Le bleu, pourquoi parler du bleu ? Aujourd'hui, il n'y a qu'à se poster au coin de deux grands boulevards parisiens et à observer la foule, elle sera majoritairement habillée de bleu. Le blue jean y est certainement pour beaucoup, mais d'après les enquêtes d'opinion conduites depuis la dernière guerre mondiale, il apparaît que le bleu est la couleur préférée de plus de la moitié de population européenne.
Pourtant, cela n'a pas toujours été le cas, comme le retrace l'historien Michel Pastoureau, spécialiste des emblèmes, des couleurs et des codes sociaux. "Dans l'Antiquité méditerranéenne,en effet, le bleu est une couleur peu appréciée et dont on fait un usage modéré. Pour les Romains, par exemple, le bleu est la couleur des barbares, notamment des Celtes et des Germains. Non seulement parce que ceux-ci ont souvent les yeux bleus - ce qui à Rome est dévalorisant -" mais aussi parce que certains de leurs guerriers "ont coutume de se peindre le corps en bleu avant le combat ... ce qui donnent à ces barbares lors des combats un aspect fantomatique".
Je vais pas ici détailler plus l'histoire de la couleur bleue, autant se reporter à l'ouvrage "Les couleurs de notre temps", je voudrais simplement ici, au travers de quelques toiles de peintre, vous entraîner dans la couleur bleu, vous faire voyager dans le bleu azur de la mer et du ciel, dans le bleu de cobalt de la nuit étoilée.
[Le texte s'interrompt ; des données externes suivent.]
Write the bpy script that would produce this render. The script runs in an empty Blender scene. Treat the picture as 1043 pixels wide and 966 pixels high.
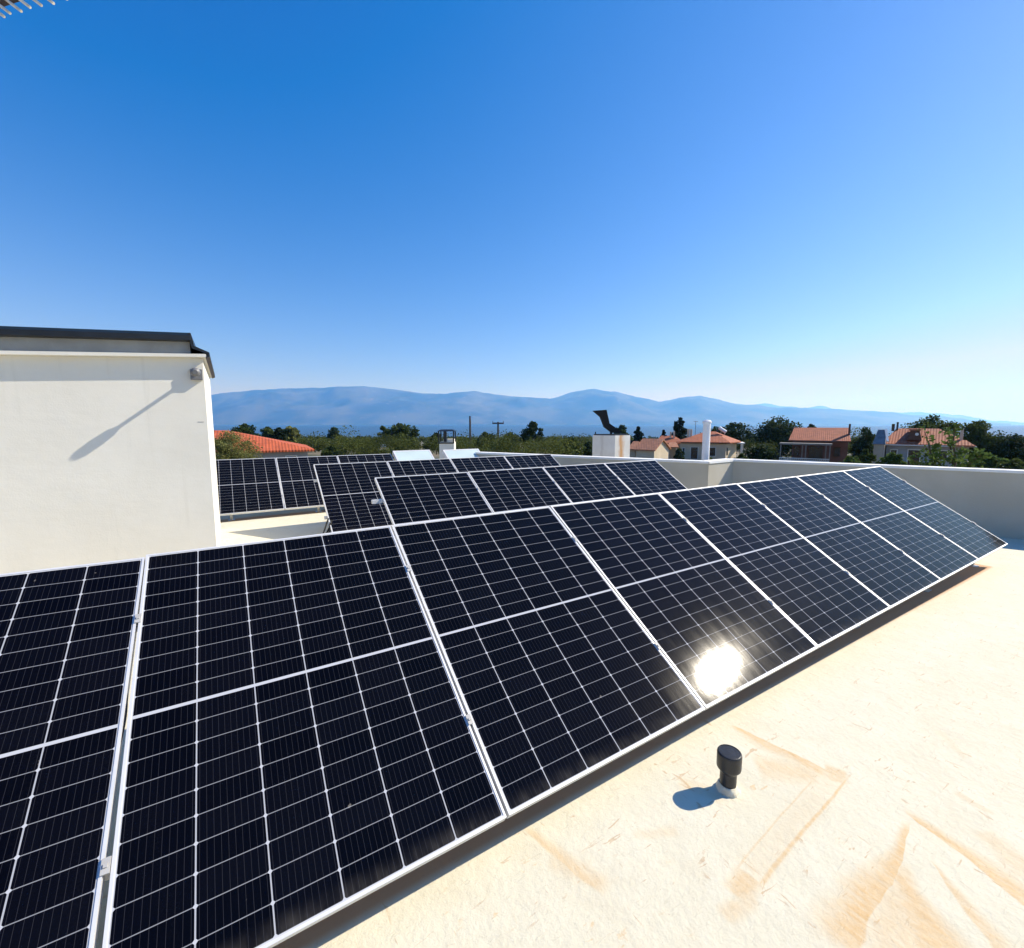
import bpy, bmesh, math, random
import numpy as np
from mathutils import Vector, Matrix
R = math.radians
scene = bpy.context.scene
col = scene.collection

# ------------------------------------------------------------------ camera, sky, sun, exposure
CAM = Vector((-0.7719, -1.2502, 1.4020)); PSI = 0.56269; PITCH = 0.11093; FPX = 457.273
FWD = Vector((math.sin(PSI)*math.cos(PITCH), math.cos(PSI)*math.cos(PITCH), -math.sin(PITCH)))
RGT = Vector((math.cos(PSI), -math.sin(PSI), 0)); DWN = FWD.cross(RGT)
cd = bpy.data.cameras.new('camera'); cam = bpy.data.objects.new('camera', cd); col.objects.link(cam)
cam.location = CAM
cam.rotation_euler = Matrix((RGT, -DWN, -FWD)).transposed().to_euler()
cd.sensor_width = 36.0; cd.lens = FPX/1043*36.0; cd.clip_start = 0.05; cd.clip_end = 150000
scene.camera = cam

SUN_AZ, SUN_EL = R(106.0), R(38.5)             # azimuth from +Y towards +X
SUN = Vector((math.sin(SUN_AZ)*math.cos(SUN_EL), math.cos(SUN_AZ)*math.cos(SUN_EL), math.sin(SUN_EL)))
w = bpy.data.worlds.new('World'); scene.world = w; w.use_nodes = True
nt = w.node_tree; nt.nodes.clear()
sky = nt.nodes.new('ShaderNodeTexSky'); sky.sky_type = 'NISHITA'; sky.sun_disc = False
sky.sun_elevation = SUN_EL; sky.sun_rotation = SUN_AZ
sky.air_density = 1.0; sky.dust_density = 0.25; sky.ozone_density = 3.0; sky.altitude = 20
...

De façon tout à fait improbable, Edward Hopper nous fait entrer dans son tableau "Rooms by the Sea, 1951" dans la mer bleue azur, depuis une pièce, où nous pourrions être assis, dont la porte ouverte donne directement sur la mer. Le cadrage retenu ici, avec l'ombre projetée à la fois en arrière plan dans la deuxième chambre, et au premier plan dans la première chambre où nous sommes, accentue l'effet lumineux de la mer sous le soleil qui chatoie. Irrésistiblement, l'oeil est attiré vers la mer. Nous sommes aux frontières d'un espace irréel.
René Magritte dans son tableau "L'Empire des lumières, 1954", nous donne presque à toucher le ciel bleu
azur avec ces nuages blancs pommelés. L'espace du tableau est divisé en deux zones contrastées presque équivalentes, l'une très sombre avec des habitations et des peupliers qui n'apparaissent dans la clarté que parce que le lampadaire est allumé, l'une très clair avec le ciel bleu azur, cette clarté étant renforcée par la présence de ce grand arbre presque noir sur la droite s'élançant vers le ciel. Ce tableau peut paraître irréel pour certains, pourtant, je me souviens d'un soir, où étant en contrebas d'une rue pavillonnaire, nous avons vu les habitations sombres se détacher du ciel bleu azur, à la manière de Magritte.
Dans "La Nuit étoilée, 1888", Van Gogh peint le ciel nocturne tel que l'on en rêve, avec les étoiles qui éclairent ce ciel bleu de cobalt et qui scintillent dans les eaux du fleuve un peu plus sombres encore que le ciel. Mais laissons la parole à Van Gogh qui écrit à sa soeur, en septembre 1888 "Je veux maintenant absolument peindre un ciel étoilé. Souvent il me semble que la nuit est encore plus richement colorée que le jour, colorée des violets, des bleus et des verts les plus intenses. Certaines étoiles sont citronnées, d'autres ont des feux roses, verts, bleus, myosotis."